**Recorded data:**
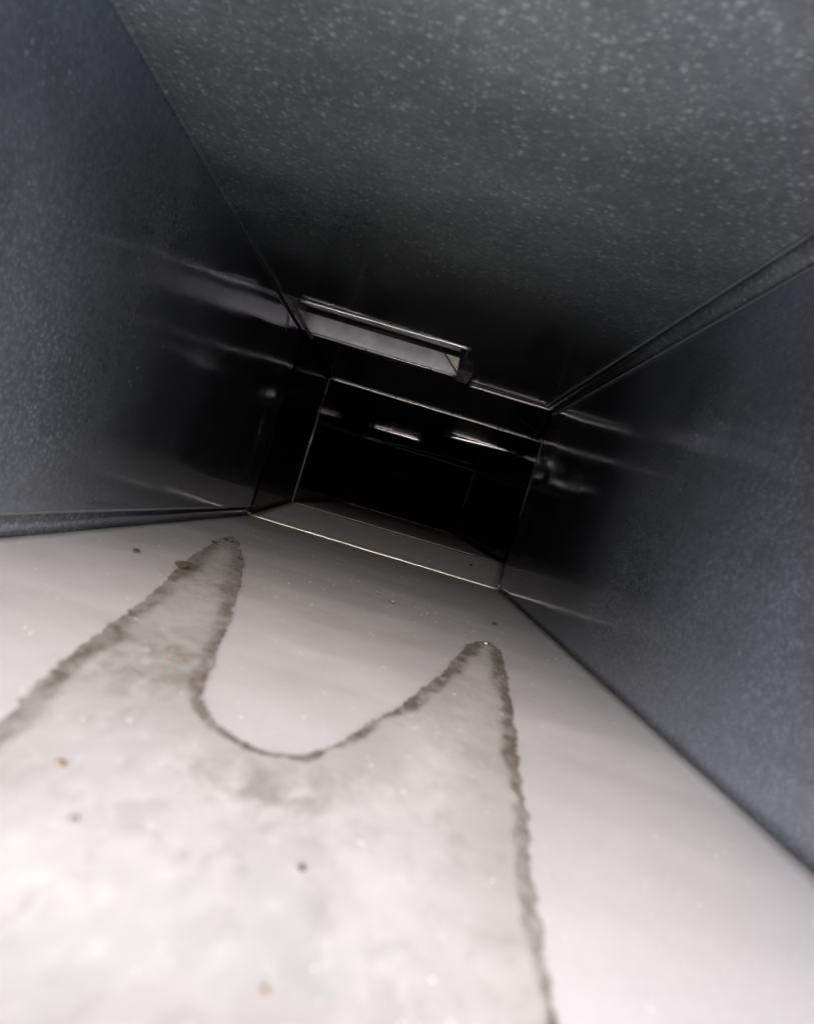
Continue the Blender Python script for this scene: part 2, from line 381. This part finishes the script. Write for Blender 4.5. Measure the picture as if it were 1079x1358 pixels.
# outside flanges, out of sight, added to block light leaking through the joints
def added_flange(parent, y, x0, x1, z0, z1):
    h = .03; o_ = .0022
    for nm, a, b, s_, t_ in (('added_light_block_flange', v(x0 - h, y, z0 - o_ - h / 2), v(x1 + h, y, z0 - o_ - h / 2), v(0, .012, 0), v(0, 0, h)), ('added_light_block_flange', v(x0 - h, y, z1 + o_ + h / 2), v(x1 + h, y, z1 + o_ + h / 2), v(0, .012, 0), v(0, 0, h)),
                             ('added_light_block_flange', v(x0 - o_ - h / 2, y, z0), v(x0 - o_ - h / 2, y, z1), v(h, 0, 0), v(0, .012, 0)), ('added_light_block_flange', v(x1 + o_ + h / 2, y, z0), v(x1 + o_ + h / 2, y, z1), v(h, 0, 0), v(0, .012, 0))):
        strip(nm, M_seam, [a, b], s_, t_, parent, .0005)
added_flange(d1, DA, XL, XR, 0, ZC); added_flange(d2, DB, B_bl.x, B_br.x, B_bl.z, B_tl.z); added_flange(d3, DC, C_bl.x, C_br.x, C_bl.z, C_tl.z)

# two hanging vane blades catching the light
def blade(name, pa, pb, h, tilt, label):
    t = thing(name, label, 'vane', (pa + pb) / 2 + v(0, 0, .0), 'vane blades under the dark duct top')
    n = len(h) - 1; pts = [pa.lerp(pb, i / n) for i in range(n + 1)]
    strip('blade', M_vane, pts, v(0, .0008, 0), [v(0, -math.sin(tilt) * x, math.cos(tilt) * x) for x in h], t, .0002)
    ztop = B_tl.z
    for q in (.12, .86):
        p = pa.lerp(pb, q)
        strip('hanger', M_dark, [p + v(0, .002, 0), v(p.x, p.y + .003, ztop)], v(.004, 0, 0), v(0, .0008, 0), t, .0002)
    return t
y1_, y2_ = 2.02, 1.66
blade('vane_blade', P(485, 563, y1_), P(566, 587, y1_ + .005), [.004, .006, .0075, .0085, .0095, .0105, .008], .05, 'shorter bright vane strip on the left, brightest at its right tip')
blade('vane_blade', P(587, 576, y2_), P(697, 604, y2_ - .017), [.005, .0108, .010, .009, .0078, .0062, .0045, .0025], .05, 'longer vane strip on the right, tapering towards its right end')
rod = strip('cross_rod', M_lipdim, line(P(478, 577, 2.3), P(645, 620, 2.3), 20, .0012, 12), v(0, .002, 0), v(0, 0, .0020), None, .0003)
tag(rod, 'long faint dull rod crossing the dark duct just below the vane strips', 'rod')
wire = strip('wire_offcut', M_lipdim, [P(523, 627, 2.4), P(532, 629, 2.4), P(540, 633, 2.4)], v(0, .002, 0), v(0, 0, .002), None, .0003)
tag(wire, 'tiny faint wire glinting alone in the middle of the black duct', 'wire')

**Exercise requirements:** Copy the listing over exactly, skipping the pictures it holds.

**Answer:**
Continue the Blender Python script for this scene: part 2, from line 381. This part finishes the script. Write for Blender 4.5. Measure the picture as if it were 1079x1358 pixels.
# outside flanges, out of sight, added to block light leaking through the joints
def added_flange(parent, y, x0, x1, z0, z1):
    h = .03; o_ = .0022
    for nm, a, b, s_, t_ in (('added_light_block_flange', v(x0 - h, y, z0 - o_ - h / 2), v(x1 + h, y, z0 - o_ - h / 2), v(0, .012, 0), v(0, 0, h)), ('added_light_block_flange', v(x0 - h, y, z1 + o_ + h / 2), v(x1 + h, y, z1 + o_ + h / 2), v(0, .012, 0), v(0, 0, h)),
                             ('added_light_block_flange', v(x0 - o_ - h / 2, y, z0), v(x0 - o_ - h / 2, y, z1), v(h, 0, 0), v(0, .012, 0)), ('added_light_block_flange', v(x1 + o_ + h / 2, y, z0), v(x1 + o_ + h / 2, y, z1), v(h, 0, 0), v(0, .012, 0))):
        strip(nm, M_seam, [a, b], s_, t_, parent, .0005)
added_flange(d1, DA, XL, XR, 0, ZC); added_flange(d2, DB, B_bl.x, B_br.x, B_bl.z, B_tl.z); added_flange(d3, DC, C_bl.x, C_br.x, C_bl.z, C_tl.z)

# two hanging vane blades catching the light
def blade(name, pa, pb, h, tilt, label):
    t = thing(name, label, 'vane', (pa + pb) / 2 + v(0, 0, .0), 'vane blades under the dark duct top')
    n = len(h) - 1; pts = [pa.lerp(pb, i / n) for i in range(n + 1)]
    strip('blade', M_vane, pts, v(0, .0008, 0), [v(0, -math.sin(tilt) * x, math.cos(tilt) * x) for x in h], t, .0002)
    ztop = B_tl.z
    for q in (.12, .86):
        p = pa.lerp(pb, q)
        strip('hanger', M_dark, [p + v(0, .002, 0), v(p.x, p.y + .003, ztop)], v(.004, 0, 0), v(0, .0008, 0), t, .0002)
    return t
y1_, y2_ = 2.02, 1.66
blade('vane_blade', P(485, 563, y1_), P(566, 587, y1_ + .005), [.004, .006, .0075, .0085, .0095, .0105, .008], .05, 'shorter bright vane strip on the left, brightest at its right tip')
blade('vane_blade', P(587, 576, y2_), P(697, 604, y2_ - .017), [.005, .0108, .010, .009, .0078, .0062, .0045, .0025], .05, 'longer vane strip on the right, tapering towards its right end')
rod = strip('cross_rod', M_lipdim, line(P(478, 577, 2.3), P(645, 620, 2.3), 20, .0012, 12), v(0, .002, 0), v(0, 0, .0020), None, .0003)
tag(rod, 'long faint dull rod crossing the dark duct just below the vane strips', 'rod')
wire = strip('wire_offcut', M_lipdim, [P(523, 627, 2.4), P(532, 629, 2.4), P(540, 633, 2.4)], v(0, .002, 0), v(0, 0, .002), None, .0003)
tag(wire, 'tiny faint wire glinting alone in the middle of the black duct', 'wire')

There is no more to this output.